Bu çayırlar Sarıkamış, Göle, Kars ve Çıldır çevresinde 1800 – 2000 metreler
arasında yaygındır. Kuzey Anadolu ve Toros dağlarında 2000 metreden daha yüksek
alanlarda da dağ çayırları görülmektedir. Ülkemizde bulunan yüksek dağ
çayırları, yaylacılık ve hayvancılık faaliyetlerinin yaygınlaşmasını
sağlamıştır.
E. TÜRKİYE’DE
AĞAÇLANDIRMA ÇALIŞMALARI VE ÖNEMİ
Türkiye’de ormanlarla kaplı saha ülkemiz yüzölçümünün % 26’sını
oluşturmaktadır. Ormanlarımızın %56’sı ise verimsiz ağaçlardan oluşmaktadır.
Ormanların bir kısmı tarla açmak için insanlar tarafından tahrip edilmiştir.
Her yıl binlerce hektar alan yangınlar yüzünden yok olmaktadır. Türkiye’nin
iklimi ve toprak koşulları, çok yerde ağaçların kendiliğinden yetişmesine
elverişli değildir. Bütün bu nedenlerden dolayı, ülkemizde orman alanlarının
gençleştirilmesi, tarım dışı boş arazilerin de ağaçlandırılması gerekmektedir.
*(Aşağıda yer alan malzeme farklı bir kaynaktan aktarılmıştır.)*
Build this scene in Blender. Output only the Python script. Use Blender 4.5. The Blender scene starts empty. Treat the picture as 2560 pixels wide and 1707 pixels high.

Ülkemizde ağaçlandırma, Orman Bakanlığı’na bağlı Ağaçlandırma ve Erozyon
Kontrol Genel Müdürlüğü tarafından yapılmaktadır. Bu kuruluşun çalışmalarıyla,
son yıllarda ağaçlandırmaya hız verilmiştir. Ülkemizde milli parkların
kurulması ve tabiatı koruma alanlarının belirlenmesi de ağaçlandırma
çalışmalarına olumlu katkıda bulunmuştur. Bu alanlardaki boş araziler
ağaçlandırılmış, mevcut ağaçlar korunmuştur. Ayrıca ağaçlandırma çalışmaları
erozyonla mücadele için büyük önem taşımaktadır.